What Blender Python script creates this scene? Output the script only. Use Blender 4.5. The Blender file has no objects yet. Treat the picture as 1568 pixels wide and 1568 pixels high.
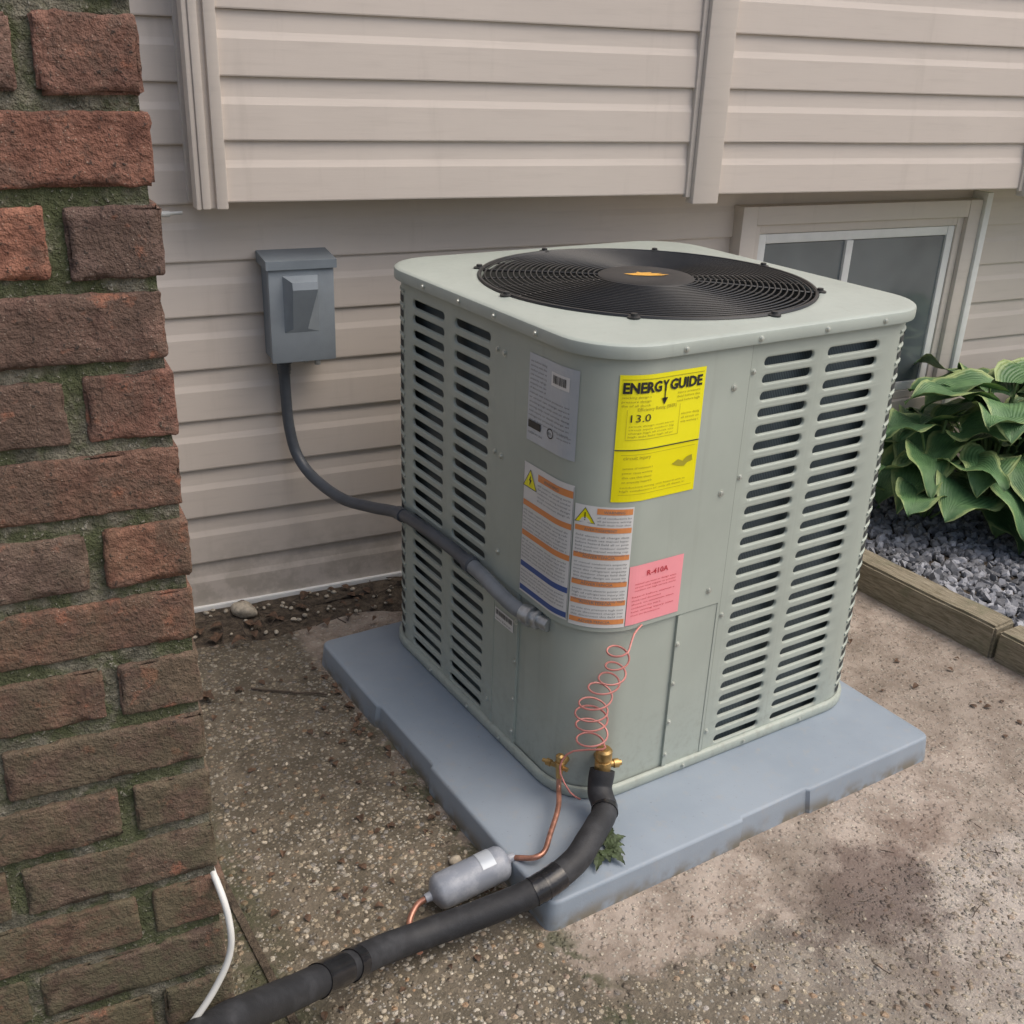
import bpy, bmesh, math, random
import numpy as np
from mathutils import Vector, Matrix, noise
random.seed(7); rng=np.random.default_rng(7)
scene=bpy.context.scene
COL=scene.collection
# ------------------------------------------------------------------ helpers
def link(o,parent=None):
    COL.objects.link(o)
    if parent: o.parent=parent
    return o
def empty(name):
    e=bpy.data.objects.new(name,None); e.empty_display_size=.1; return link(e)
def mesh(name,verts,faces,mat=None,parent=None,smooth=False):
    me=bpy.data.meshes.new(name); me.from_pydata([tuple(v) for v in verts],[],faces)
    if mat: me.materials.append(mat)
    if smooth: me.polygons.foreach_set('use_smooth',[True]*len(me.polygons))
    me.update()
    return link(bpy.data.objects.new(name,me),parent)
class MB:
    def __init__(s): s.v=[];s.f=[]
    def add(s,v,f):
        n=len(s.v); s.v.extend([tuple(p) for p in v]); s.f.extend([tuple(i+n for i in q) for q in f])
    def box(s,x0,x1,y0,y1,z0,z1,bev=0):
        if bev:
            bm=bmesh.new(); bmesh.ops.create_cube(bm,size=1)
            bmesh.ops.transform(bm,matrix=Matrix.Translation(((x0+x1)/2,(y0+y1)/2,(z0+z1)/2))@Matrix.Diagonal((x1-x0,y1-y0,z1-z0,1)),verts=bm.verts)
            bmesh.ops.bevel(bm,geom=bm.edges[:],offset=bev,segments=2,affect='EDGES',profile=.6)
            s.bm(bm)
        else:
            v=[(x,y,z) for x in(x0,x1) for y in(y0,y1) for z in(z0,z1)]
            s.add(v,[(0,1,3,2),(4,6,7,5),(0,4,5,1),(2,3,7,6),(0,2,6,4),(1,5,7,3)])
    def bm(s,bm,mtx=None):
        if mtx is not None: bmesh.ops.transform(bm,matrix=mtx,verts=bm.verts)
        bm.verts.index_update()
        s.add([v.co[:] for v in bm.verts],[[v.index for v in f.verts] for f in bm.faces]); bm.free()
    def cyl(s,p0,p1,r0,n=16):
        s.lathe(p0,Vector(p1)-Vector(p0),[(0,r0),((Vector(p1)-Vector(p0)).length,r0)],n)
    def lathe(s,p0,d,prof,n=24):
        p0=Vector(p0);d=Vector(d).normalized();u=d.orthogonal().normalized();w=d.cross(u)
        v=[];f=[]
        for t,r in prof:
            for i in range(n):
                a=2*math.pi*i/n; v.append(p0+d*t+u*math.cos(a)*r+w*math.sin(a)*r)
        for k in range(len(prof)-1):
            for i in range(n): f.append((k*n+i,k*n+(i+1)%n,(k+1)*n+(i+1)%n,(k+1)*n+i))
        f.append(tuple(range(n-1,-1,-1))); m=(len(prof)-1)*n; f.append(tuple(range(m,m+n)))
        s.add(v,f)
    def obj(s,name,mat,parent=None,smooth=False):
        return mesh(name,s.v,s.f,mat,parent,smooth)
def catmull(pts,n=10):
    P=[Vector(p) for p in pts]; P=[P[0]*2-P[1]]+P+[P[-1]*2-P[-2]]; out=[]
    for i in range(1,len(P)-2):
        a,b,c,d=P[i-1],P[i],P[i+1],P[i+2]
        for k in range(n):
            t=k/n; out.append(.5*((2*b)+(c-a)*t+(2*a-5*b+4*c-d)*t*t+(3*b-a-3*c+d)*t**3))
    out.append(P[-2]); return out
def tube(mb,pts,r,n=12,seg=10,rad=None,raw=False):
    P=[Vector(p) for p in pts] if raw else catmull(pts,seg)
    u=(P[1]-P[0]).orthogonal().normalized(); v=[];f=[]
    for i,p in enumerate(P):
        d=(P[min(i+1,len(P)-1)]-P[max(i-1,0)]).normalized()
        u=(u-d*u.dot(d)).normalized(); w=d.cross(u)
        rr=rad(i/(len(P)-1)) if rad else r
        for k in range(n):
            a=2*math.pi*k/n; v.append(p+u*math.cos(a)*rr+w*math.sin(a)*rr)
    for i in range(len(P)-1):
        for k in range(n): f.append((i*n+k,i*n+(k+1)%n,(i+1)*n+(k+1)%n,(i+1)*n+k))
    f.append(tuple(range(n-1,-1,-1))); m=(len(P)-1)*n; f.append(tuple(range(m,m+n)))
    mb.add(v,f)
def autosmooth(o,ang=35):
    me=o.data
    me.polygons.foreach_set('use_smooth',[True]*len(me.polygons))
    try: me.set_sharp_from_angle(angle=math.radians(ang))
    except Exception: pass
    return o
# ------------------------------------------------------------------ node materials
class NT:
    def __init__(s,name):
        s.m=bpy.data.materials.new(name); s.m.use_nodes=True; s.t=s.m.node_tree; s.n=s.t.nodes; s.b=s.n['Principled BSDF']; s._p=None
    def new(s,t,**k):
        x=s.n.new(t)
        for a,b in k.items(): setattr(x,a,b)
        return x
    def L(s,a,b): s.t.links.new(a,b)
    def set(s,sock,v):
        if isinstance(v,bpy.types.NodeSocket): s.L(v,sock)
        else: sock.default_value=v
    def pos(s):
        if s._p is None: s._p=s.new('ShaderNodeNewGeometry').outputs['Position']
        return s._p
    def mapp(s,vec,scale=(1,1,1),rot=(0,0,0)):
        x=s.new('ShaderNodeMapping'); s.L(vec,x.inputs[0]); x.inputs['Scale'].default_value=scale; x.inputs['Rotation'].default_value=rot; return x.outputs[0]
    def noise(s,scale,detail=4,rough=.55,vec=None,dist=0):
        x=s.new('ShaderNodeTexNoise'); x.inputs['Scale'].default_value=scale; x.inputs['Detail'].default_value=detail; x.inputs['Roughness'].default_value=rough; x.inputs['Distortion'].default_value=dist
        s.L(vec if vec is not None else s.pos(),x.inputs['Vector']); return x.outputs['Fac']
    def vor(s,scale,vec=None,feature='F1',out='Distance',rand=1):
        x=s.new('ShaderNodeTexVoronoi',feature=feature); x.inputs['Scale'].default_value=scale; x.inputs['Randomness'].default_value=rand
        s.L(vec if vec is not None else s.pos(),x.inputs['Vector'])
        return x.outputs if out=='ALL' else x.outputs[out]
    def ramp(s,fac,stops,interp='LINEAR'):
        x=s.new('ShaderNodeValToRGB'); s.L(fac,x.inputs[0]); cr=x.color_ramp; cr.interpolation=interp
        while len(cr.elements)<len(stops): cr.elements.new(.5)
        for e,(p,c) in zip(cr.elements,stops):
            e.position=p; e.color=(*c,1) if not isinstance(c,(int,float)) else (c,c,c,1)
        return x.outputs[0]
    def math(s,op,a,b=0,c=0,clamp=False):
        x=s.new('ShaderNodeMath',operation=op,use_clamp=clamp); s.set(x.inputs[0],a); s.set(x.inputs[1],b)
        if op=='MULTIPLY_ADD': s.set(x.inputs[2],c)
        return x.outputs[0]
    def mix(s,f,a,b,mode='MIX'):
        x=s.new('ShaderNodeMix',data_type='RGBA',blend_type=mode); s.set(x.inputs[0],f)
        for k,v in((6,a),(7,b)): s.set(x.inputs[k],(*v,1) if isinstance(v,tuple) and len(v)==3 else v)
        return x.outputs[2]
    def sstep(s,v,lo,hi,inv=False):
        x=s.new('ShaderNodeMapRange',interpolation_type='SMOOTHSTEP'); s.set(x.inputs[0],v)
        s.set(x.inputs[1],lo); s.set(x.inputs[2],hi)
        x.inputs[3].default_value=1 if inv else 0; x.inputs[4].default_value=0 if inv else 1
        return x.outputs[0]
    def sep(s,vec):
        x=s.new('ShaderNodeSeparateXYZ'); s.L(vec,x.inputs[0]); return x.outputs
    def bump(s,h,strength=.3,dist=.01):
        x=s.new('ShaderNodeBump'); x.inputs['Strength'].default_value=strength; x.inputs['Distance'].default_value=dist; s.L(h,x.inputs['Height'])
        s.L(x.outputs[0],s.b.inputs['Normal']); return x
    def col(s,c): s.set(s.b.inputs['Base Color'],(*c,1) if isinstance(c,tuple) and len(c)==3 else c)
    def rough(s,v): s.set(s.b.inputs['Roughness'],v)
def simple(name,c,rough=.5,metal=0,var=.12,nscale=14,bump=0,bscale=120,spec=.5,bd=.002):
    t=NT(name); n=t.noise(nscale,4,.6)
    t.col(t.mix(t.sstep(n,.3,.7),tuple(x*(1-var) for x in c),tuple(min(1,x*(1+var)) for x in c)))
    t.rough(t.math('MULTIPLY_ADD',n,.2,rough-.1)); t.b.inputs['Metallic'].default_value=metal
    t.b.inputs['Specular IOR Level'].default_value=spec
    if bump: t.bump(t.noise(bscale,3,.6),bump,bd)
    return t.m
M={}
def painted(name,c,rough=.42):
    t=NT(name); n=t.noise(5,4,.6); n2=t.noise(60,3,.7); z=t.sep(t.pos())[2]
    base=t.mix(t.sstep(n,.3,.75),tuple(x*.93 for x in c),tuple(x*1.05 for x in c))
    dirt=t.math('MULTIPLY',t.sstep(z,.05,.28,True),t.sstep(n2,.45,.75))
    base=t.mix(t.math('MULTIPLY',dirt,.3),base,(.22,.2,.16))
    streak=t.noise(40,3,.6,t.mapp(t.pos(),(1,1,.06)))
    base=t.mix(t.math('MULTIPLY',t.sstep(streak,.56,.75),.16),base,(.27,.27,.23))
    t.col(base); t.rough(t.math('MULTIPLY_ADD',n2,.25,rough-.1)); t.bump(t.noise(350,2,.5),.12,.0006)
    return t.m
M['body']=painted('ac_paint',(.42,.465,.41))
M['lid']=painted('ac_lid_paint',(.43,.48,.435),.32)
M['seam']=simple('seam_shadow',(.15,.165,.145),.8)
M['hole']=simple('slot_dark',(.05,.055,.055),.8)
M['screw']=simple('zinc_screw',(.55,.58,.53),.35,.6)
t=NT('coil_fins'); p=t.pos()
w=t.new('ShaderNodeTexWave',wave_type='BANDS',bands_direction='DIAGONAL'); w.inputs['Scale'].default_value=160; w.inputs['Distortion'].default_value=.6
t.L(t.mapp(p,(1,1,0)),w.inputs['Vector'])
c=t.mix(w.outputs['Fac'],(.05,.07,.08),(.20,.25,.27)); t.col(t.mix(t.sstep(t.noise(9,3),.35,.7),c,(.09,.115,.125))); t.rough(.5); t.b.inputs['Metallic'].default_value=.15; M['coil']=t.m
M['black']=simple('black_plastic',(.024,.024,.025),.45,0,.2)
M['grille']=simple('black_coated_wire',(.024,.025,.026),.36,0,.2)
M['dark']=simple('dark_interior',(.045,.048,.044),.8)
M['gold']=simple('gold_ink',(.80,.42,.06),.4)
M['brass']=simple('brass',(.50,.33,.13),.4,.85,.25,60)
M['copper']=simple('copper',(.50,.25,.18),.42,.7,.35,50)
M['redwire']=simple('red_wire',(.60,.24,.21),.4,.1,.12,60)
t=NT('pad_plastic'); n=t.noise(3.5,4,.6); n2=t.noise(40,4,.7); s_=t.sep(t.pos())
c=t.mix(t.sstep(n,.3,.7),(.245,.295,.35),(.30,.35,.405))
c=t.mix(t.math('MULTIPLY',t.sstep(n2,.52,.8),.45),c,(.36,.34,.31))
c=t.mix(t.math('MULTIPLY',t.sstep(s_[2],.0,.035,True),t.sstep(t.noise(22,3),.35,.6)),c,(.18,.165,.13))
c=t.mix(t.math('MULTIPLY',t.sstep(t.noise(150,3,.7),.66,.74),.5),c,(.16,.14,.10))
t.col(c); t.rough(.5); t.bump(t.noise(260,3,.7),.25,.001); M['pad']=t.m
def siding(name,c):
    t=NT(name); p=t.pos(); n=t.noise(1.6,4,.6); g=t.noise(26,4,.6,t.mapp(p,(.25,.25,3)))
    fine=t.noise(90,2,.6,t.mapp(p,(.15,.15,3)))
    b=t.mix(t.sstep(n,.3,.7),tuple(x*.95 for x in c),tuple(x*1.04 for x in c))
    b=t.mix(t.math('MULTIPLY',t.sstep(g,.5,.75),.12),b,(.33,.29,.25))
    sk=t.noise(22,4,.65,t.mapp(p,(1,1,.10))); b=t.mix(t.math('MULTIPLY',t.sstep(sk,.55,.75),.14),b,(.36,.32,.27))
    z=t.sep(p)[2]
    b=t.mix(t.math('MULTIPLY',t.math('MULTIPLY',t.sstep(z,.0,.26,True),t.sstep(t.noise(14,4,.7),.38,.62)),.4),b,(.20,.18,.13))
    t.col(b); t.rough(.5); t.bump(fine,.2,.001); return t.m
M['siding']=siding('vinyl_siding',(.655,.585,.52))
M['trim']=siding('vinyl_trim',(.665,.60,.535))
M['white']=simple('white_vinyl',(.82,.82,.79),.45,0,.05)
t=NT('window_glass'); t.col(t.mix(t.sstep(t.noise(3,3),.35,.65),(.10,.12,.125),(.17,.195,.20))); t.rough(.08); t.b.inputs['Specular IOR Level'].default_value=.8; M['glass']=t.m
M['box']=simple('grey_enclosure_paint',(.215,.25,.28),.4,0,.1,9,.1,300)
M['boxl']=simple('grey_enclosure_light',(.25,.285,.315),.36,0,.1,9,.1,300)
M['conduit']=simple('grey_liquidtight',(.075,.085,.10),.42,0,.15,20)
M['conduitg']=simple('grey_conduit',(.21,.23,.25),.42,0,.12,20)
M['steel']=simple('galvanised_steel',(.45,.47,.48),.38,.75,.2,60)
t=NT('foam_insulation'); n=t.noise(30,4,.7)
t.col(t.mix(t.sstep(n,.4,.75),(.020,.021,.024),(.042,.044,.049))); t.rough(.6); t.bump(t.noise(420,3,.6),.35,.0012); M['foam']=t.m
M['tape']=simple('black_tape',(.016,.016,.018),.2,0,.2,30,.2,80)
t=NT('drier_paint'); n=t.noise(35,4,.7); t.col(t.mix(t.sstep(n,.4,.7),(.25,.275,.32),(.36,.385,.43))); t.rough(.33); M['drier']=t.m
M['wlabel']=simple('white_label',(.75,.75,.73),.4,0,.03)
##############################
▶ [Task description]: Each line that holds the word "scene" is to be copied.

▶ [Correct answer]:
What Blender Python script creates this scene? Output the script only. Use Blender 4.5. The Blender file has no objects yet. Treat the picture as 1568 pixels wide and 1568 pixels high.
scene=bpy.context.scene
COL=scene.collection